The power in the land will be held by the unelected and unaccountable, as the democratic deficit widens, and with it, the wealth divide. The Assembly will control less and less as privatisation will eventually conquer the last redoubts in the NHS, education and welfare.
This initiative is not designed to distribute wealth (well, only in ripples, apparently the new term for trickledown). Torfaen and others councils have signed up, and will hoping from crumbs from the top table of the CCR to reduce the disparity of its GVA/capita relative to Cardiff. Good luck with that!
Of course, there is a an alternative to the failing neo-liberal paradigm that underlies the City Deal. We could focus on the real needs of real people in the real world. Revolutionary thought!
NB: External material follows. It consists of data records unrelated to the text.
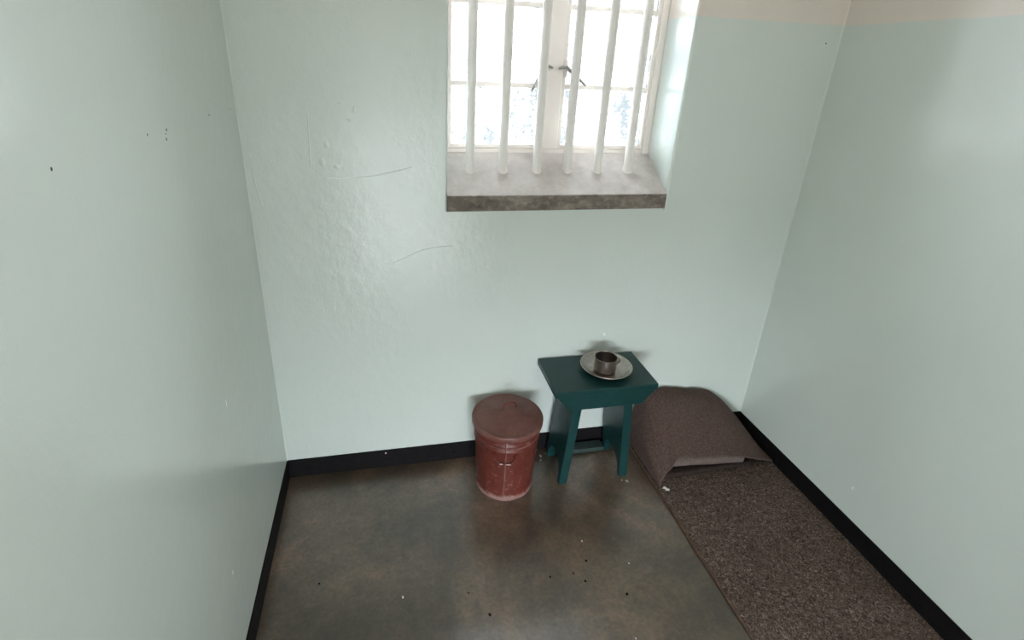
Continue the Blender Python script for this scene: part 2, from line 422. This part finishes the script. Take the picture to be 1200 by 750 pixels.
# raised lumps and creases of painted-over plaster left of the window
for k, (xx, zz, r) in enumerate(((.308, 1.4865, .009), (.351, 1.467, .012), (.335, 1.435, .010), (.258, 1.353, .014), (.240, 1.298, .016), (.285, 1.284, .012))):
    bm = bmesh.new(); n = 12; r *= .62
    rnd = random.Random(k); a0 = rnd.uniform(.7, 1.4)
    lathe(bm, [(r*1.25, .0), (r, .0003), (r*.6, .0008), (0, .0010)], n)
    for v in bm.verts: v.co = Vector((v.co.x*a0+xx, -v.co.z, v.co.y/a0+zz))
    link('plaster_lump', bm, M_WALLR, wall_back, 180)
def crease(pts, r):
    P = [Vector((a, -.0002, b)) for a, b in pts]; Q = []
    for i in range(len(P)-1):
        for f in range(6): Q.append(P[i].lerp(P[i+1], f/6) + Vector((.0015*noise.noise(Vector((i*6+f, 1, 1))), 0, .0015*noise.noise(Vector((i*6+f, 5, 1))))))
    Q.append(P[-1]); rr = [r*min(1, .25+min(i, len(Q)-1-i)/3) for i in range(len(Q))]
    bm = bmesh.new(); tube(bm, Q, rr, 8)
    for v in bm.verts: v.co.y = v.co.y*.5
    link('plaster_crease', bm, M_WALLR, wall_back, 180)
crease([(.209, 1.48), (.205, 1.38), (.202, 1.25)], .0013)
crease([(.24, 1.246), (.295, 1.242), (.407, 1.253), (.470, 1.268), (.530, 1.282)], .0011)
crease([(.458, .935), (.50, .957), (.56, .981), (.61, .990), (.67, .994)], .0013)
crease([(.023, 1.325), (.0256, 1.229), (.040, 1.157)], .0018)
crease([(.05, 1.50), (.12, 1.515), (.21, 1.50)], .0013)
sk = bpy.data.objects['baseboard_back']
mark('plaster_chip', sk, (.3934, -.004, .0734), .0042, (0, -1, 0), M_WHITECHIP, 1, 1, 8, .0008)
mark('plaster_chip', sk, (.685, -.004, .040), .006, (0, -1, 0), M_GRIT, 1.4, 1, 9, .001)
for k, (xx, yy, r) in enumerate(((.707, -.710, .006), (.937, -.620, .0045), (1.051, -.656, .005), (1.173, -.725, .005), (1.020, -.622, .0035), (1.082, -.583, .0045), (.652, -.628, .003), (.169, -.508, .004))):
    mark('dark_speck', floor, (xx, yy, 0), r, (0, 0, 1), M_GRIT, 1, 1.2, 30+k, .0006)
for k, (xx, yy, r) in enumerate(((1.096, -.503, .0045), (1.229, -.619, .0035), (.439, -.604, .0045), (1.137, -.864, .003), (1.070, -.048, .008), (1.098, -.038, .006), (1.062, -.075, .005), (1.392, -.252, .007), (1.372, -.246, .004))):
    mark('plaster_crumb', floor, (xx, yy, 0), r, (0, 0, 1), M_WHITECHIP if k < 4 else M_CRUMB, .7, 1.3, 50+k, .001 if k < 4 else .004)

# paint-filled corner seams
for nm, xx, lab in (('trim_1', .0, 'paint-filled seam in the left back corner'), ('trim_2', W, 'paint-filled seam in the right back corner')):
    s_ = 1 if xx == 0 else -1; bm = bmesh.new()
    prof = [(xx-s_*.001, .001), (xx+s_*.010, .001), (xx+s_*.0096, -.0006), (xx+s_*.0045, -.0022), (xx+s_*.0022, -.0045), (xx+s_*.0006, -.0096), (xx-s_*.001, -.010)]
    n = 30; R_ = []
    for i in range(n+1):
        zz = HB+.0002 + (H-HB-.0004)*i/n; w = .42+.2*noise.noise(Vector((zz*5, xx, 2)))
        R_.append([bm.verts.new((xx+(a-xx)*w, b*w, zz)) for a, b in prof])
    for A, B in zip(R_, R_[1:]):
        for k in range(len(prof)): k2 = (k+1) % len(prof); bm.faces.new((A[k], A[k2], B[k2], B[k]))
    bm.faces.new(R_[0]); bm.faces.new(R_[-1][::-1])
    tag(link(nm, bm, M_WALL, None, 50), lab, 'trim', 'structure')

# ------------------------------------------------------------------ window
win = empty('window_1', (1.075, .2, ZB), 'cream metal casement window with six round bars and a sloping sill', 'window', 'structure')
def wpart(name, bm, material, parent=win, smooth=None):
    o = link(name, bm, material, None, smooth)
    o.parent = parent
    off = Vector((1.075, .2, ZB)) 
    o.data.transform(Matrix.Translation(-off))
    return o
Y0, Y1 = .190, .232
# sloping concrete sill
bm = prism(bmesh.new(), [(-.004, ZB+.0005), (-.004, 1.180), (.192, 1.301), (.235, 1.301), (.235, ZB+.0005)], 'x', XL+.0005, XR-.0005, .002)
wpart('window_sill', bm, M_SILL)
# fixed outer frame and mullion
bm = bmesh.new()
box(bm, XL+.001, .672, Y0, Y1, 1.300, ZT, .003); box(bm, 1.472, XR-.001, Y0, Y1, 1.300, ZT, .003)
box(bm, .672, 1.472, Y0+.004, Y1, 1.300, 1.318, .003); box(bm, .672, 1.472, Y0, Y1, 2.335, ZT-.0005, .003)
wpart('frame', bm, M_FRAME)
bm = box(bmesh.new(), 1.036, 1.104, Y0-.006, Y1, 1.316, 2.338, .005, 3)
wpart('mullion', bm, M_FRAME)
ROWS = [1.333, 1.549, 1.818, 2.085, 2.322]
def casement(x0, x1):
    bm = bmesh.new(); w = .013; ya, yb = Y0+.002, Y0+.028
    box(bm, x0, x0+w, ya, yb, 1.3195, 2.333, .002); box(bm, x1-w, x1, ya, yb, 1.3195, 2.333, .002)
    box(bm, x0+w, x1-w, ya, yb, 1.3195, ROWS[0], .002); box(bm, x0+w, x1-w, ya, yb, ROWS[-1], 2.333, .002)
    c = wpart('casement', bm, M_FRAME)
    for zz in ROWS[1:-1]:
        wpart('muntin', box(bmesh.new(), x0+w-.001, x1-w+.001, ya+.003, yb-.003, zz-.0085, zz+.0085, .002), M_FRAME, c)
    for k in range(4):
        a = ROWS[k] + (.0085 if k else 0) - .002; b = ROWS[k+1] - (.0085 if k < 3 else 0) + .002
        wpart('pane', box(bmesh.new(), x0+w-.002, x1-w+.002, ya+.012, ya+.015, a, b), M_GLASS, c)
    return c
cl = casement(.673, 1.0350); cr = casement(1.1050, 1.471)
# cockspur handles with slanting levers
def handle(par, x0, xp, zp, xe, ze, plate):
    bm = bmesh.new()
    box(bm, plate[0], plate[1], Y0-.004, Y0+.003, zp-.028, zp+.022, .0015)
    lathe(bm, [(0, 0), (.008, 0), (.009, .004), (.008, .022), (0, .024)], 12)
    for v in bm.verts[-50:]: pass
    h = wpart('latch_plate', bm, M_FRAME, par)
    bm = bmesh.new()
    tube(bm, [(x0, Y0-.022, zp), ((x0+xp)/2, Y0-.026, zp-.004), (xp, Y0-.027, zp-.002), ((xp+xe)/2, Y0-.028, (zp+ze)/2), (xe, Y0-.030, ze)], [.005, .006, .0065, .006, .0045], 8)
    wpart('latch_lever', bm, M_LATCH, par)
def handle2(par, px, zp, xe, ze, cock):
    bm = bmesh.new(); box(bm, px-.007, px+.007, Y0-.005, Y0+.003, zp-.030, zp+.026, .0015)
    wpart('latch_plate', bm, M_FRAME, par)
    bm = bmesh.new()
    tube(bm, [(px, Y0+.0, zp), (px, Y0-.024, zp)], .006, 10)
    s = 1 if xe > px else -1
    tube(bm, [(px-s*.004, Y0-.020, zp+.004), (px+s*.010, Y0-.024, zp-.008), (px+(xe-px)*.6, Y0-.028, zp+(ze-zp)*.6), (xe, Y0-.030, ze)], [.006, .0065, .006, .0045], 8)
    wpart('latch_lever', bm, M_LATCH, par)
    bm = bmesh.new()
    tube(bm, [(px, Y0-.012, zp), (px-s*.018, Y0-.013, zp+.002), (px-s*cock, Y0-.012, zp-.003)], [.006, .005, .004], 8)
    wpart('latch_hook', bm, M_LATCH, par)
handle2(cl, 1.0285, 1.617, .978, 1.531, .030)
handle2(cr, 1.1130, 1.615, 1.187, 1.556, .030)

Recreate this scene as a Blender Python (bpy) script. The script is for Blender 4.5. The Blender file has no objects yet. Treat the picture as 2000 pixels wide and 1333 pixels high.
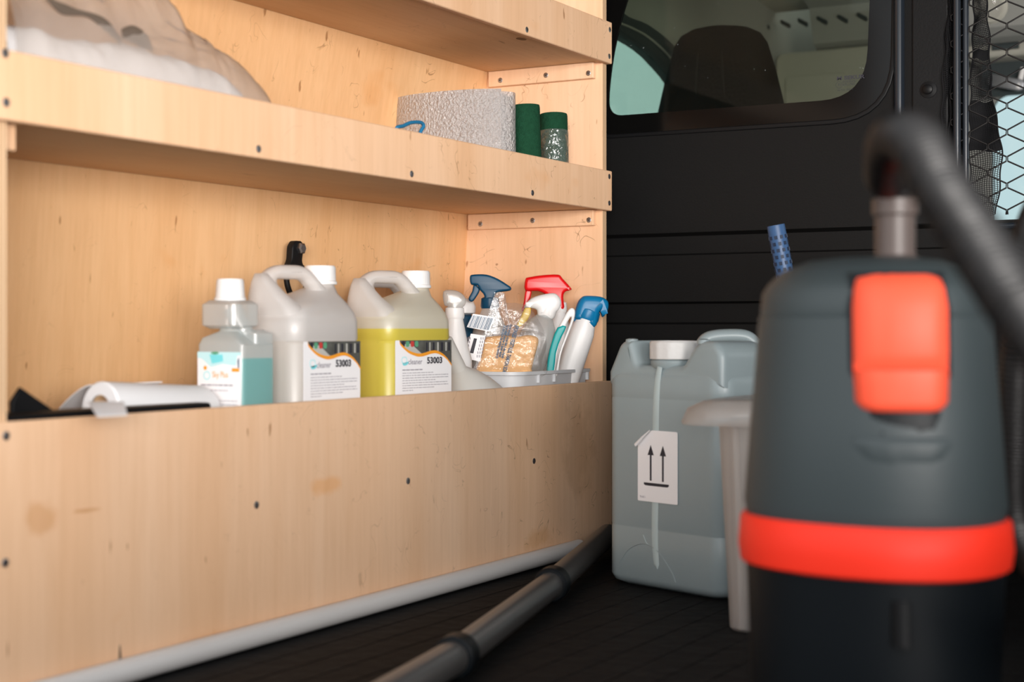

Let’s start with the foundation economy (Adamson and Lang) – where most of us struggle to survive on inadequate pensions and benefits and low wages. Here is our choice, Floridiana or Foundation? And which political parties offer us that choice? What exactly is the economy for?
Michael Moore’s excellent new film, Where To Invade Next, gives some pointers as to what we should be learning from abroad. The insularity of the UK is not nearly as great as that of the US, but our resistance to truly successful ideas in education, prisoner rehabilitation, sex education, transport, health care et al, should not be replicated in Wales. We can ask for better, not merely ask for more.
For Brave New Wales, read Foolhardy Same-as-same-as Anywhere. For CCR, read business-as-usual with added miracle ingredient, hype.